Avoir une objection consiste habituellement à percevoir un risque pour l’équipe à aller dans le sens de la proposition. Mais quand on parle de Mission, la non-vibration individuelle est une raison suffisante pour objecter, car elle implique à terme un risque pour l’équipe. D’où l’intérêt de vous aligner au préalable sur ce que signifie “vibrer” pour vous.
Sachant cela, chaque objection sera traitée ensemble méticuleusement, jusqu’à ce qu’il n’en reste plus aucune.

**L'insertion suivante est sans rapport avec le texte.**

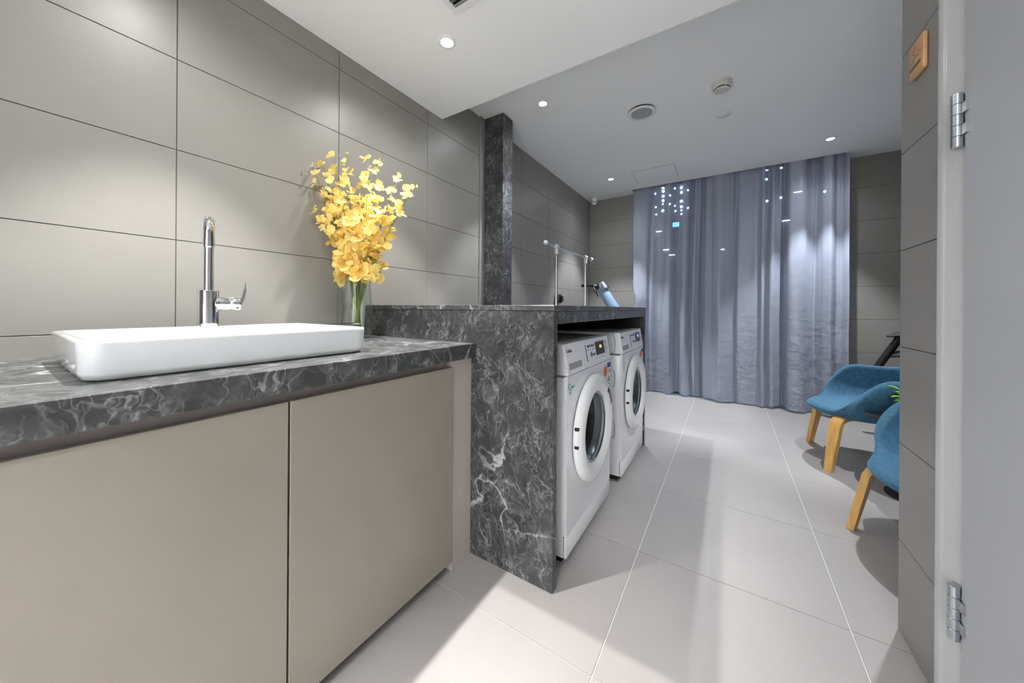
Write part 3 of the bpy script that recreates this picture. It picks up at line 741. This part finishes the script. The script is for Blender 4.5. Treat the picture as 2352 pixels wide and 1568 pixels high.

C’est là le point de convergence. Vous tenez votre Mission. Vous pouvez maintenant célébrer 🙂
Si vous êtes resté[e] jusqu’ici, vous avez probablement la forte intuition que votre entreprise est animée par quelque chose de plus grand qu’elle-même. Ou peut-être que vous voulez créer votre propre “entreprise à Mission”.
L’atelier et les principes qui le sous-tendent devraient vous permettre de trouver le juste contexte pour amorcer une démarche d’introspection collective, et gagner votre vie en ayant un impact positif sur le monde.
Bien sûr, cet atelier n’est qu’une trame, que j’adapte toujours — voire dont je me détache — pour rester au plus proche du contexte de l’entreprise que j’accompagne. Je vous suggère donc de l’utiliser comme une source d’inspiration et d’expérimentation, plus que comme une valeur absolue.
Par ailleurs, étant donné la nature structurante de la décision, je déconseille de confier la facilitation du processus à un membre de l’équipe. L’accompagnement par quelqu’un de neutre me semble essentiel pour préserver le juste équilibre entre les intérêts individuels et collectifs.
Enfin, apprêtez-vous à ce que ce travail renforce considérablement votre lien d’équipe, et vous ouvre des portes insoupçonnées. C’est ce qui se passe quand on choisit de laisser s’exprimer pleinement la vie qui bouillonne en nous.